(Task description)
Set down the data below from its first line to the line holding "SILL), (o0, DEPTH, SILL)])", inclusive; omit all pictures.
··· Dataset extract ···
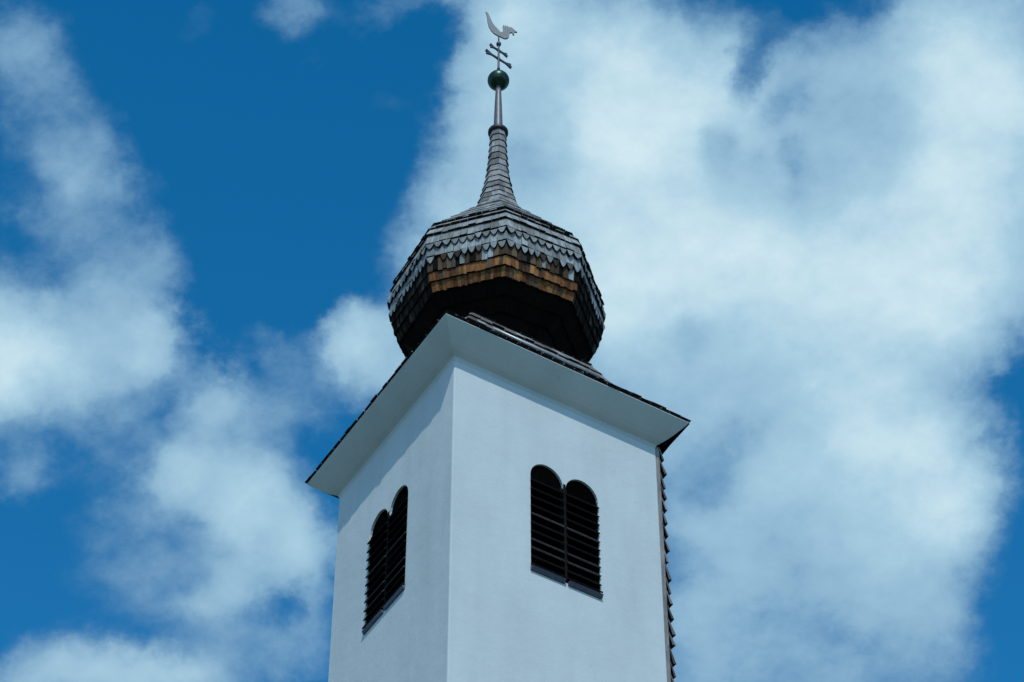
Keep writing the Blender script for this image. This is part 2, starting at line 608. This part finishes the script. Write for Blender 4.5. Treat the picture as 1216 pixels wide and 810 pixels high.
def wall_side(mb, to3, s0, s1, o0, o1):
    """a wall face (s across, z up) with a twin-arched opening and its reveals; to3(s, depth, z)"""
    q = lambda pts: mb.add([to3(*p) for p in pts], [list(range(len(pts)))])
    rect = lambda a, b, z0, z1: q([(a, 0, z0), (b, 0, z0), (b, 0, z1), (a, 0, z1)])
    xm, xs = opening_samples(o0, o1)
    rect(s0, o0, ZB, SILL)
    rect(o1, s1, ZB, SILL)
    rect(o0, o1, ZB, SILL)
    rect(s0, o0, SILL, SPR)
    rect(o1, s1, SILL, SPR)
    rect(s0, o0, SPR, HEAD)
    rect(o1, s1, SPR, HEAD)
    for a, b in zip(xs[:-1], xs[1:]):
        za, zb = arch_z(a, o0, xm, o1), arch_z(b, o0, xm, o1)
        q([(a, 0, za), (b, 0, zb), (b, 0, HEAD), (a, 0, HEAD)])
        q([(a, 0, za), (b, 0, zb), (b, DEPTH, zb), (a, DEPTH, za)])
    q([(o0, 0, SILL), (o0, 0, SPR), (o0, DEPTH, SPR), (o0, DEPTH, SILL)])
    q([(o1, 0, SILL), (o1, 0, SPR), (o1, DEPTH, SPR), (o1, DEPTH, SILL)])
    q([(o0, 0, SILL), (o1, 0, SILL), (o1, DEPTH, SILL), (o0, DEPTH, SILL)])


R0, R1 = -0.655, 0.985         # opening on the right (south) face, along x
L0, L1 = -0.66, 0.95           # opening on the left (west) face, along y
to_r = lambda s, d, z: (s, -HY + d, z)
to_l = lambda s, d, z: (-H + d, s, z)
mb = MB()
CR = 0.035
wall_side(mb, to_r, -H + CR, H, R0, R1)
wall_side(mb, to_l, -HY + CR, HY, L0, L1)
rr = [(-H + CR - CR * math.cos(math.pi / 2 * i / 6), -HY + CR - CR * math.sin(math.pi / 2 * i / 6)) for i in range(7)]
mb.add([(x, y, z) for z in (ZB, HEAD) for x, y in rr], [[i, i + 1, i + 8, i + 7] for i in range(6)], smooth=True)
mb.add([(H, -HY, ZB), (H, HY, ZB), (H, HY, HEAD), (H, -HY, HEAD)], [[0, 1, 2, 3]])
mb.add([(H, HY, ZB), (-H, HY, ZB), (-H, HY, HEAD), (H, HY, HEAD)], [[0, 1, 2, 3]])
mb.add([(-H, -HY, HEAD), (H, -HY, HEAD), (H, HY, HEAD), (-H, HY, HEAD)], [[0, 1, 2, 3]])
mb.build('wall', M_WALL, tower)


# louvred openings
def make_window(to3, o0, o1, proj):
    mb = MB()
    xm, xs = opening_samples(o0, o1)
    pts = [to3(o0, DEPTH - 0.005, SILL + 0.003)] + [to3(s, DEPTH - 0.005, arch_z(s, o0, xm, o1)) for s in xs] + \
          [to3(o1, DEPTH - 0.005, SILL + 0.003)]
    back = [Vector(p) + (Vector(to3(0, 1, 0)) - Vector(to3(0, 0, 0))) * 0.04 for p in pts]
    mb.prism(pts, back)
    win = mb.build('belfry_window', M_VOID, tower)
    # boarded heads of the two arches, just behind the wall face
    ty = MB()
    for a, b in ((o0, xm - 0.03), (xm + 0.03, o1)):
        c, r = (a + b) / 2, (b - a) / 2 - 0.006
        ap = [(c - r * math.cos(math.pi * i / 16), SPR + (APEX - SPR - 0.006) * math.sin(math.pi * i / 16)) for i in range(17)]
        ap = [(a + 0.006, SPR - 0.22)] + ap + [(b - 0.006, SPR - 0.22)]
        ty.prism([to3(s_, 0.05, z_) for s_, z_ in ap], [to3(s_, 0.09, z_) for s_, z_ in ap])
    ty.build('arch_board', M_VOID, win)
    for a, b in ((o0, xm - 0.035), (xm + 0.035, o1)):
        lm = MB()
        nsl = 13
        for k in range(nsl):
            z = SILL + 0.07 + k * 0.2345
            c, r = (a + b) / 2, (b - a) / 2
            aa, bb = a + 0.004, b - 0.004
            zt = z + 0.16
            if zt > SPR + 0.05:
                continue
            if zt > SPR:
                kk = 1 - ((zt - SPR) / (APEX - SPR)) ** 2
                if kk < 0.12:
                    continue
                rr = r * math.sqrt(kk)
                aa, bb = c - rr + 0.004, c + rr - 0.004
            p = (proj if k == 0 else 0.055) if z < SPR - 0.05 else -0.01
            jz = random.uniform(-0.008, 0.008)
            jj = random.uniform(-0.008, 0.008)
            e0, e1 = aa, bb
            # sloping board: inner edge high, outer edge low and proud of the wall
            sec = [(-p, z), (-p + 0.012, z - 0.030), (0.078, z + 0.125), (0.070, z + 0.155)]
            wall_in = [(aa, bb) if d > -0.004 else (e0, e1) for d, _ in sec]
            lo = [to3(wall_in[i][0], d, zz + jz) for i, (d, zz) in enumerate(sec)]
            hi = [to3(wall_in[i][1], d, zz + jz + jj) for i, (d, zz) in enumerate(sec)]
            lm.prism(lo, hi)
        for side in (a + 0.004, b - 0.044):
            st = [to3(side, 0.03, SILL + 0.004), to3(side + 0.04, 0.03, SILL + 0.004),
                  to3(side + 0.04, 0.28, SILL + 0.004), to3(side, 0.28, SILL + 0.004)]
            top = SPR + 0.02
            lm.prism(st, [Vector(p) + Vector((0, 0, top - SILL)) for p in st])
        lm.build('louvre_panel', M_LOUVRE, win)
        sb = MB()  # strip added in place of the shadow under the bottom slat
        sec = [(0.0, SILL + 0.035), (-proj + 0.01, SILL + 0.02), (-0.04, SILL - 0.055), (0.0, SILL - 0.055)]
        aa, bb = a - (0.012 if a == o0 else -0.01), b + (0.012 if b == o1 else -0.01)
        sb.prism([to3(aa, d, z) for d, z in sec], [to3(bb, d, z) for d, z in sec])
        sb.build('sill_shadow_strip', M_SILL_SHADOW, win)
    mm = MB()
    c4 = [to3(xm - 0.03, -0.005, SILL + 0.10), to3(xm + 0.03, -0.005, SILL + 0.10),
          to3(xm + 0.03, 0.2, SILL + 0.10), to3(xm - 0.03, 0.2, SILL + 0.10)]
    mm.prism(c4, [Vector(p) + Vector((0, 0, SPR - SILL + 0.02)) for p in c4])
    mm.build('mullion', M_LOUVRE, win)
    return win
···
(The result)
Keep writing the Blender script for this image. This is part 2, starting at line 608. This part finishes the script. Write for Blender 4.5. Treat the picture as 1216 pixels wide and 810 pixels high.
def wall_side(mb, to3, s0, s1, o0, o1):
    """a wall face (s across, z up) with a twin-arched opening and its reveals; to3(s, depth, z)"""
    q = lambda pts: mb.add([to3(*p) for p in pts], [list(range(len(pts)))])
    rect = lambda a, b, z0, z1: q([(a, 0, z0), (b, 0, z0), (b, 0, z1), (a, 0, z1)])
    xm, xs = opening_samples(o0, o1)
    rect(s0, o0, ZB, SILL)
    rect(o1, s1, ZB, SILL)
    rect(o0, o1, ZB, SILL)
    rect(s0, o0, SILL, SPR)
    rect(o1, s1, SILL, SPR)
    rect(s0, o0, SPR, HEAD)
    rect(o1, s1, SPR, HEAD)
    for a, b in zip(xs[:-1], xs[1:]):
        za, zb = arch_z(a, o0, xm, o1), arch_z(b, o0, xm, o1)
        q([(a, 0, za), (b, 0, zb), (b, 0, HEAD), (a, 0, HEAD)])
        q([(a, 0, za), (b, 0, zb), (b, DEPTH, zb), (a, DEPTH, za)])
    q([(o0, 0, SILL), (o0, 0, SPR), (o0, DEPTH, SPR), (o0, DEPTH, SILL)])
    q([(o1, 0, SILL), (o1, 0, SPR), (o1, DEPTH, SPR), (o1, DEPTH, SILL)])
    q([(o0, 0, SILL), (o1, 0, SILL), (o1, DEPTH, SILL), (o0, DEPTH, SILL)])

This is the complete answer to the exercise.